-To nie jest historia regionu śląskiego. To jest nasza wspólna historia, dzięki której mamy Polskę – powiedziała Dorota Koczwańska-Kalita, naczelnik kieleckiej delegatury Instytutu Pamięci Narodowej, podczas obchodów 100. rocznicy III powstania śląskiego.
Uroczystościom zorganizowanym przed Świętokrzyskim Urzędem Wojewódzkim towarzyszyło otwarcie wystawy „Powstania śląskie 1919-1921”. Jak zaznaczyła Dorota Koczwańska-Kalita, III powstanie na Śląsku było wydarzeniem szczególnym, kończącym długi proces kształtowania granic odrodzonej Polski.
– III powstanie miało szczególne znacznie. Cała odbudowująca się wtedy Polska postanowiła pomóc Górnemu Śląskowi - podkreśliła naczelnik IPN.
Jak powiedział Zbigniew Koniusz, wojewoda świętokrzyski, walka Ślązaków niesie w sobie wyjątkowe przesłanie, mówiące o potrzebie dalszego działania dla dobra ojczyzny.
– Treścią tej wystawy jest budowanie polskości po latach zniewolenia i zaborów. Bój powstańców nie był łatwy, ale po broń sięgnęli jako Ślązacy, a także jako Polacy – podkreślił. – Niech będzie dla nas wyznacznikiem to, że tam jest Polska, gdzie są Polacy, gdzie jest pragnienie bycia Polakiem. Budujmy Polskę w każdym miejscu, gdzie możemy i kiedy możemy. Kiedyś była to zbrojna walka. Dziś to rzetelna i sumienna praca – mówił Zbigniew Koniusz.
Krzysztof Słoń, senator Prawa i Sprawiedliwości również odwołał się do ciężkich i trudnych zmagań o niepodległość Polski.
– To nie były łatwe czasy. Wtedy musieliśmy wykuwać granice Rzeczypospolitej. Mieliśmy wielu wrogów. To był czas, gdy biła się Wielkopolska i Lwów. To był czas walki z bolszewikami o nowe granice na wschodzie. Powstania śląskie dały jasny dowód, że tam także jest Polska – dodał.

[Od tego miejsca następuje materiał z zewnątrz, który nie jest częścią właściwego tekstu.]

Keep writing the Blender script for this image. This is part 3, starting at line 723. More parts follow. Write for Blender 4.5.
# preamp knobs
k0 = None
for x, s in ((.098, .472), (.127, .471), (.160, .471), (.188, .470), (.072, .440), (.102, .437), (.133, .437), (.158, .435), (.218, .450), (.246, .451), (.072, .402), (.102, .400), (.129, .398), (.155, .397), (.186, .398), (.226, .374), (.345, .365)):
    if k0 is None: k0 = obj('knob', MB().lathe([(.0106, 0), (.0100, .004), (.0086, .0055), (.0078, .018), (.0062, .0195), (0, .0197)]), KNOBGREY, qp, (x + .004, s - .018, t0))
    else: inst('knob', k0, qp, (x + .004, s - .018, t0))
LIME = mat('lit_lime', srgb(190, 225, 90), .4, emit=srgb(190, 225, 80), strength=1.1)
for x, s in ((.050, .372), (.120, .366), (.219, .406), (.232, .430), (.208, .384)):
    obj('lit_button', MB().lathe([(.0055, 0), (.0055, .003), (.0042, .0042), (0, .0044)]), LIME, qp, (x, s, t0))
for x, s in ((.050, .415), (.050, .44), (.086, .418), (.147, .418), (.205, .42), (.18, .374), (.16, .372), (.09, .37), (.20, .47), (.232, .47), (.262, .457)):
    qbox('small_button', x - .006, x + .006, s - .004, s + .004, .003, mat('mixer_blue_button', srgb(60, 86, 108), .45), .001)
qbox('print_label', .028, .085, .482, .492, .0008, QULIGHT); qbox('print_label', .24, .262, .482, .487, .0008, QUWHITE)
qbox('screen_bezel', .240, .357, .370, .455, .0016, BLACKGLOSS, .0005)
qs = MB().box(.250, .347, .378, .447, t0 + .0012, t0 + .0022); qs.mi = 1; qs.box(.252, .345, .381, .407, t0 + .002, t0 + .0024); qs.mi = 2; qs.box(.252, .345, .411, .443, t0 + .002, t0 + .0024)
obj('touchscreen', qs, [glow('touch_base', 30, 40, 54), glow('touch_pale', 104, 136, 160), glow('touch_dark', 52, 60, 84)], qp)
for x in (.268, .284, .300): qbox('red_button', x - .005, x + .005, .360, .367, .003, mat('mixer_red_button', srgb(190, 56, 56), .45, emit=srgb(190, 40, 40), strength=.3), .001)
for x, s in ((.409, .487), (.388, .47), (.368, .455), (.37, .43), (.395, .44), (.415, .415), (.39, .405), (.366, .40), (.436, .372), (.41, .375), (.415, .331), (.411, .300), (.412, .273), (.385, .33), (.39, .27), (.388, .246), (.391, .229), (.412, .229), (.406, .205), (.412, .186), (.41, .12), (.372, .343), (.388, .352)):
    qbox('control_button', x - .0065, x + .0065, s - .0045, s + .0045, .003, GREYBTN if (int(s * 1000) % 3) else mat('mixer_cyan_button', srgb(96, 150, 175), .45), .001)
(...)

Jak zaznaczyła naczelnik kieleckiej delegatury IPN, wystawa „Powstania śląskie 1919-1921” jest opowieścią o końcu I wojny światowej. Ekspozycja przypomina o powstaniach na Śląsku i opowiada o najważniejszych jego walkach.
Wystawa plenerowa będzie prezentowana przed Świętokrzyskim Urzędem Wojewódzkim do 15 czerwca.